Repeat exactly the lines from the start of the material below up to and including the "d = ray(u, v); t = Y/d.y;" line.

— Start DATA —

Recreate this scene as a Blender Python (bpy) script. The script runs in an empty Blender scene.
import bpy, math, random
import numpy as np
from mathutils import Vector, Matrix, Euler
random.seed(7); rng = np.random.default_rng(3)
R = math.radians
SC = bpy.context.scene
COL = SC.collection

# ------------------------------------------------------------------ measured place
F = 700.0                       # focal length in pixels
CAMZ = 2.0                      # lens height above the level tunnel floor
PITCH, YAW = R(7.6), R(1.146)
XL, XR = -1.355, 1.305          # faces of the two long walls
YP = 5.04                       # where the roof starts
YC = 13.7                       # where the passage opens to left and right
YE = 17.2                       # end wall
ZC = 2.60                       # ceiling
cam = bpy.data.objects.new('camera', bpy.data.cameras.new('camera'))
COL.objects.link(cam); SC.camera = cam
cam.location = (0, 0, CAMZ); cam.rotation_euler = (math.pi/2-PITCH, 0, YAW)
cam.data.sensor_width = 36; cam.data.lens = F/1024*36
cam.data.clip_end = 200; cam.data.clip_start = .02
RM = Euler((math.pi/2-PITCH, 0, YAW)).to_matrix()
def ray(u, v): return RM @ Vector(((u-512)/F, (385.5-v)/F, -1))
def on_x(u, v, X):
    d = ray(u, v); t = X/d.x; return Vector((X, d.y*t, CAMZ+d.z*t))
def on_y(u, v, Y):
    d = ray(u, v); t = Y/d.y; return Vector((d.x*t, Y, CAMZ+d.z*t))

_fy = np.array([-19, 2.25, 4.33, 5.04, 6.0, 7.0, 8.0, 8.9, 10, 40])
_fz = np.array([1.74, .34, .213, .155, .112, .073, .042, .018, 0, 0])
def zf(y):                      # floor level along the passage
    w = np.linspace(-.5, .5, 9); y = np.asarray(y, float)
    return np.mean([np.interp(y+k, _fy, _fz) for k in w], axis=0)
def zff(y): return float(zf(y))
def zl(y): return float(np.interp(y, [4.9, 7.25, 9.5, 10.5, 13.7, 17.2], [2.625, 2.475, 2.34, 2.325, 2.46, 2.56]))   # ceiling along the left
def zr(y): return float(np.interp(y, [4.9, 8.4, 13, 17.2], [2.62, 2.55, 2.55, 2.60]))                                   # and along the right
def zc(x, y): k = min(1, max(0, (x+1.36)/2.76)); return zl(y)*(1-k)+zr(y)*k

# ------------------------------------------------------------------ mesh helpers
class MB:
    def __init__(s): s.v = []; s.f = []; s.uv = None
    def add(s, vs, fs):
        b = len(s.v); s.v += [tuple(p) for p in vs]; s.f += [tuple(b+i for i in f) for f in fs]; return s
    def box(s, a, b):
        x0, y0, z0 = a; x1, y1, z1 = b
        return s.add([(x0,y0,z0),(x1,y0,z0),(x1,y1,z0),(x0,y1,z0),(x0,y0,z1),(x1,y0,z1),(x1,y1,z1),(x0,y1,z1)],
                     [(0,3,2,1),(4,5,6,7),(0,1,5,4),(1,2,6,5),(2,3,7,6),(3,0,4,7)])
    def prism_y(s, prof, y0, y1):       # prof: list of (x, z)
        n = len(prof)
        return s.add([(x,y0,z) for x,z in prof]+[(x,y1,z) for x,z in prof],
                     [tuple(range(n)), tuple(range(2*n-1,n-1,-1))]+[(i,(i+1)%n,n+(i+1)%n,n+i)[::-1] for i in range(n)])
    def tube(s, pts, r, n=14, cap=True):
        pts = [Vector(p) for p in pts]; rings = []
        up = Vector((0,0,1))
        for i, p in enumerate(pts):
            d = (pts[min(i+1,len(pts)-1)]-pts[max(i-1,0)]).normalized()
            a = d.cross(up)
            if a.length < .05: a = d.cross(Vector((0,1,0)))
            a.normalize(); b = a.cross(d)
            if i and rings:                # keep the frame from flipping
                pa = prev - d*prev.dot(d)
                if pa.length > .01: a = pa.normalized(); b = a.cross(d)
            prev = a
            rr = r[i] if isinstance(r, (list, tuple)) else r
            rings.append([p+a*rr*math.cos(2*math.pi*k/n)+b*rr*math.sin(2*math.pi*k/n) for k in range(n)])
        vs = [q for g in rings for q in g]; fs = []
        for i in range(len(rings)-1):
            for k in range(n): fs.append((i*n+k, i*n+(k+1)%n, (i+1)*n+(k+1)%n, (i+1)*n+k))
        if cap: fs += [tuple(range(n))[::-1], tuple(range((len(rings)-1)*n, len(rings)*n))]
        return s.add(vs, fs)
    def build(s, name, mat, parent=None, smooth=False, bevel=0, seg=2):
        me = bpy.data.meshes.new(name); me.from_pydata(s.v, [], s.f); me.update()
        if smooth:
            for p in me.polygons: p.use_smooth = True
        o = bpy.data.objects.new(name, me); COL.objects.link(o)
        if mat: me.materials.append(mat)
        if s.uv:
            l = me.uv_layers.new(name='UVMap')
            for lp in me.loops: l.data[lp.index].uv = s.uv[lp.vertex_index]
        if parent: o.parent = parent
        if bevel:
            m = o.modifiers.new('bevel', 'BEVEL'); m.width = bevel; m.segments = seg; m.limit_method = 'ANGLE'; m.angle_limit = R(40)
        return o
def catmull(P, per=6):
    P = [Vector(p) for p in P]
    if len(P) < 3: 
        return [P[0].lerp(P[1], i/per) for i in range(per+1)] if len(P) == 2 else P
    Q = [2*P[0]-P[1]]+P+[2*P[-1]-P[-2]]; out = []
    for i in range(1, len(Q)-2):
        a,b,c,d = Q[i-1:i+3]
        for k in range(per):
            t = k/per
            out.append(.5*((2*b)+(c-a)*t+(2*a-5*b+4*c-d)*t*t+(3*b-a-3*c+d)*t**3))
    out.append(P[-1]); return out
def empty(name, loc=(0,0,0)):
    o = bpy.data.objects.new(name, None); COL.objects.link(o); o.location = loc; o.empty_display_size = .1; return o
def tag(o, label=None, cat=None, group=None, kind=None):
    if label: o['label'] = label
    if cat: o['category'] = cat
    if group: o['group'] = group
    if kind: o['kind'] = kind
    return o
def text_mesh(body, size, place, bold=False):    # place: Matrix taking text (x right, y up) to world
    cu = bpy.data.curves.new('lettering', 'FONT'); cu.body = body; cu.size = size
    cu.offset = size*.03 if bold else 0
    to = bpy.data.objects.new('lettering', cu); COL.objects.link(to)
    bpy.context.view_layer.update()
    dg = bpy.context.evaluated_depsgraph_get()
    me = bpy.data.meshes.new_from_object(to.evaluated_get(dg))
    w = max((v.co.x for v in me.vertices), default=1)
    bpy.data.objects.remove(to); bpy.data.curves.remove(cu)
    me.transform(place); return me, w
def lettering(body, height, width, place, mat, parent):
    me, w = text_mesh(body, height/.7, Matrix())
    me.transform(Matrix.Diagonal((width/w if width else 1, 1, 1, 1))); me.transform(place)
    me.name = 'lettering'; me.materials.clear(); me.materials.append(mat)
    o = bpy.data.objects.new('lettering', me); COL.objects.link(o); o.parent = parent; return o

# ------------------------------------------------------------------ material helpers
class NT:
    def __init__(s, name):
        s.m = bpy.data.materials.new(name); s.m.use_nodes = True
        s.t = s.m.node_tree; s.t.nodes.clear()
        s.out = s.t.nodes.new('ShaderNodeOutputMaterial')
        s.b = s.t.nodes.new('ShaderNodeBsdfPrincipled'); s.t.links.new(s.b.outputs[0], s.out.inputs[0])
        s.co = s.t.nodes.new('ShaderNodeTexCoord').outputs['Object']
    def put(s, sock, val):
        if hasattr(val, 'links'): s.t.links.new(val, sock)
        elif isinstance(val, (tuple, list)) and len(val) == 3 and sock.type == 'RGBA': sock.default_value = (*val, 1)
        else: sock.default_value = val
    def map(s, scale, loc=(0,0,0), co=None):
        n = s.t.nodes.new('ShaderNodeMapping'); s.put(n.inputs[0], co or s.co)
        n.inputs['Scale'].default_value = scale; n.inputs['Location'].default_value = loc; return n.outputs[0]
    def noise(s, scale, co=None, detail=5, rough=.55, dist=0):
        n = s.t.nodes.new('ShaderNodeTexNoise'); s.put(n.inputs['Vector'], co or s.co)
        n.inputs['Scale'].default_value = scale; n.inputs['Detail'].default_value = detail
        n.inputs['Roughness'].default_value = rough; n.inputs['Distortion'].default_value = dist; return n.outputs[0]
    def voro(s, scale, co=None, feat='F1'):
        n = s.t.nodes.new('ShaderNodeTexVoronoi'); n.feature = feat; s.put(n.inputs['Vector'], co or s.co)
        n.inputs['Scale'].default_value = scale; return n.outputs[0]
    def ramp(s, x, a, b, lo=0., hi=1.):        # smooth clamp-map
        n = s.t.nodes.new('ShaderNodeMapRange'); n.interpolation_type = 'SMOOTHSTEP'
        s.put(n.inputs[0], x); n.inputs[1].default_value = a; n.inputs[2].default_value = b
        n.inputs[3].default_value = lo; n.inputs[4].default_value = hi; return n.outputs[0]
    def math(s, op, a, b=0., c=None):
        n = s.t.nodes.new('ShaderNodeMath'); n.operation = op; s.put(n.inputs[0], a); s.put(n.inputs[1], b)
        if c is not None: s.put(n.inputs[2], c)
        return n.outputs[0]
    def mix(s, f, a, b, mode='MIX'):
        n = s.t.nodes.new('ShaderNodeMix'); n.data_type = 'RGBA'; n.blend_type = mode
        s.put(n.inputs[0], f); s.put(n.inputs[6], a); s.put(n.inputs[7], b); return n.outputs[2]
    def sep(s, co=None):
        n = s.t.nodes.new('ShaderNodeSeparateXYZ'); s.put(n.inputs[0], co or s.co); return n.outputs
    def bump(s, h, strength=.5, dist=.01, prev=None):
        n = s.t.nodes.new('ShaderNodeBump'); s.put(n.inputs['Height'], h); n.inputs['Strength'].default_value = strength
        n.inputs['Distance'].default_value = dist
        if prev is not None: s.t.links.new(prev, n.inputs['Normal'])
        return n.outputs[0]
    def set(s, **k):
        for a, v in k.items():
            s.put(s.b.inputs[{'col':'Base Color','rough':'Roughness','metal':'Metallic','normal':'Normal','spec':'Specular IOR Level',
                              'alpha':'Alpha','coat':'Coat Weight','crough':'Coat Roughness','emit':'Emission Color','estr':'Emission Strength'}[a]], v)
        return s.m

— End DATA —

** ANSWER FOR THE TASK **
Recreate this scene as a Blender Python (bpy) script. The script runs in an empty Blender scene.
import bpy, math, random
import numpy as np
from mathutils import Vector, Matrix, Euler
random.seed(7); rng = np.random.default_rng(3)
R = math.radians
SC = bpy.context.scene
COL = SC.collection

# ------------------------------------------------------------------ measured place
F = 700.0                       # focal length in pixels
CAMZ = 2.0                      # lens height above the level tunnel floor
PITCH, YAW = R(7.6), R(1.146)
XL, XR = -1.355, 1.305          # faces of the two long walls
YP = 5.04                       # where the roof starts
YC = 13.7                       # where the passage opens to left and right
YE = 17.2                       # end wall
ZC = 2.60                       # ceiling
cam = bpy.data.objects.new('camera', bpy.data.cameras.new('camera'))
COL.objects.link(cam); SC.camera = cam
cam.location = (0, 0, CAMZ); cam.rotation_euler = (math.pi/2-PITCH, 0, YAW)
cam.data.sensor_width = 36; cam.data.lens = F/1024*36
cam.data.clip_end = 200; cam.data.clip_start = .02
RM = Euler((math.pi/2-PITCH, 0, YAW)).to_matrix()
def ray(u, v): return RM @ Vector(((u-512)/F, (385.5-v)/F, -1))
def on_x(u, v, X):
    d = ray(u, v); t = X/d.x; return Vector((X, d.y*t, CAMZ+d.z*t))
def on_y(u, v, Y):
    d = ray(u, v); t = Y/d.y; return Vector((d.x*t, Y, CAMZ+d.z*t))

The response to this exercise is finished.